GOAL:
Will you output all of the data below exactly, omitting the images?

INFORMATION SHOWN:
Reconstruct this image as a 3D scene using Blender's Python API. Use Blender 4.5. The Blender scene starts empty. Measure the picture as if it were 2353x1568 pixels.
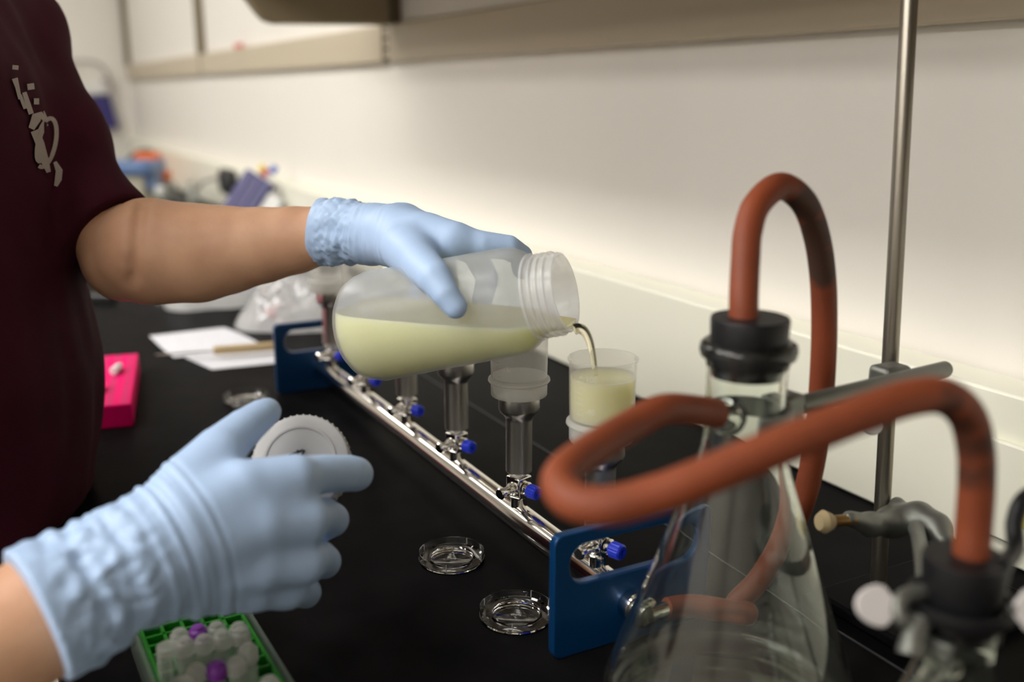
import bpy, bmesh, math, random
import numpy as np
from mathutils import Vector, Matrix, noise
S = bpy.context.scene
COL = S.collection
PI = math.pi

# ------------------------------------------------------------------ camera, exposure
FPX = 2288.0; CX, CY = 1176.5, 784.0; CAMH = 0.405       # bench top is z = 0
PITCH, YAW = math.radians(14.08), math.radians(28.1)
cam = bpy.data.objects.new('camera', bpy.data.cameras.new('camera')); COL.objects.link(cam)
cam.location = (0, 0, CAMH)
cam.rotation_euler = (PI/2 - PITCH, 0, math.radians(90) - YAW)
cam.data.sensor_width = 36.0; cam.data.lens = FPX*36.0/2353.0
cam.data.clip_start = 0.02
cam.data.dof.use_dof = True; cam.data.dof.focus_distance = 0.84; cam.data.dof.aperture_fstop = 2.9
S.camera = cam
S.view_settings.view_transform = 'Standard'; S.view_settings.look = 'None'
S.view_settings.gamma = 1.0; S.view_settings.use_curve_mapping = False
S.view_settings.exposure = 0.95
S.cycles.use_denoising = True
S.cycles.max_bounces = 14; S.cycles.transparent_max_bounces = 24; S.cycles.transmission_bounces = 14
S.cycles.sample_clamp_indirect = 4.0

hd = np.array([-math.cos(YAW), math.sin(YAW), 0.]); rt = np.array([hd[1], -hd[0], 0.]); up = np.array([0, 0, 1.])
fw = hd*math.cos(PITCH) - up*math.sin(PITCH); cu = hd*math.sin(PITCH) + up*math.cos(PITCH)
CP = np.array([0, 0, CAMH])
def ray(x, y): return fw + rt*((x-CX)/FPX) - cu*((y-CY)/FPX)
def D(x, y, d): return CP + ray(x, y)*d                   # photo point at a distance
def AH(x, y, h): r = ray(x, y); return CP + r*((h-CAMH)/r[2])   # photo point on a horizontal plane
def AY(x, y, v): r = ray(x, y); return CP + r*(v/r[1])
def AX(x, y, v): r = ray(x, y); return CP + r*(v/r[0])

# ------------------------------------------------------------------ world
w = bpy.data.worlds.new('world'); S.world = w; w.use_nodes = True
w.node_tree.nodes['Background'].inputs[0].default_value = (0.9, 0.92, 1, 1)
w.node_tree.nodes['Background'].inputs[1].default_value = 0.015
LAMP = 9.6                                                # radiance of the ceiling fluorescents
PANELS = [(-4.72, -0.75), (-3.48, -0.75), (-2.24, -0.75), (-1.0, -0.75)]+[(x, y) for y in (-1.9, -2.35, -2.8) for x in (-1.8, -0.5, 0.8)]  # all unseen; extra back rows added to brighten the hands and bottle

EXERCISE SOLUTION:
Reconstruct this image as a 3D scene using Blender's Python API. Use Blender 4.5. The Blender scene starts empty. Measure the picture as if it were 2353x1568 pixels.
import bpy, bmesh, math, random
import numpy as np
from mathutils import Vector, Matrix, noise
S = bpy.context.scene
COL = S.collection
PI = math.pi

# ------------------------------------------------------------------ camera, exposure
FPX = 2288.0; CX, CY = 1176.5, 784.0; CAMH = 0.405       # bench top is z = 0
PITCH, YAW = math.radians(14.08), math.radians(28.1)
cam = bpy.data.objects.new('camera', bpy.data.cameras.new('camera')); COL.objects.link(cam)
cam.location = (0, 0, CAMH)
cam.rotation_euler = (PI/2 - PITCH, 0, math.radians(90) - YAW)
cam.data.sensor_width = 36.0; cam.data.lens = FPX*36.0/2353.0
cam.data.clip_start = 0.02
cam.data.dof.use_dof = True; cam.data.dof.focus_distance = 0.84; cam.data.dof.aperture_fstop = 2.9
S.camera = cam
S.view_settings.view_transform = 'Standard'; S.view_settings.look = 'None'
S.view_settings.gamma = 1.0; S.view_settings.use_curve_mapping = False
S.view_settings.exposure = 0.95
S.cycles.use_denoising = True
S.cycles.max_bounces = 14; S.cycles.transparent_max_bounces = 24; S.cycles.transmission_bounces = 14
S.cycles.sample_clamp_indirect = 4.0

hd = np.array([-math.cos(YAW), math.sin(YAW), 0.]); rt = np.array([hd[1], -hd[0], 0.]); up = np.array([0, 0, 1.])
fw = hd*math.cos(PITCH) - up*math.sin(PITCH); cu = hd*math.sin(PITCH) + up*math.cos(PITCH)
CP = np.array([0, 0, CAMH])
def ray(x, y): return fw + rt*((x-CX)/FPX) - cu*((y-CY)/FPX)
def D(x, y, d): return CP + ray(x, y)*d                   # photo point at a distance
def AH(x, y, h): r = ray(x, y); return CP + r*((h-CAMH)/r[2])   # photo point on a horizontal plane
def AY(x, y, v): r = ray(x, y); return CP + r*(v/r[1])
def AX(x, y, v): r = ray(x, y); return CP + r*(v/r[0])

# ------------------------------------------------------------------ world
w = bpy.data.worlds.new('world'); S.world = w; w.use_nodes = True
w.node_tree.nodes['Background'].inputs[0].default_value = (0.9, 0.92, 1, 1)
w.node_tree.nodes['Background'].inputs[1].default_value = 0.015
LAMP = 9.6                                                # radiance of the ceiling fluorescents
PANELS = [(-4.72, -0.75), (-3.48, -0.75), (-2.24, -0.75), (-1.0, -0.75)]+[(x, y) for y in (-1.9, -2.35, -2.8) for x in (-1.8, -0.5, 0.8)]  # all unseen; extra back rows added to brighten the hands and bottle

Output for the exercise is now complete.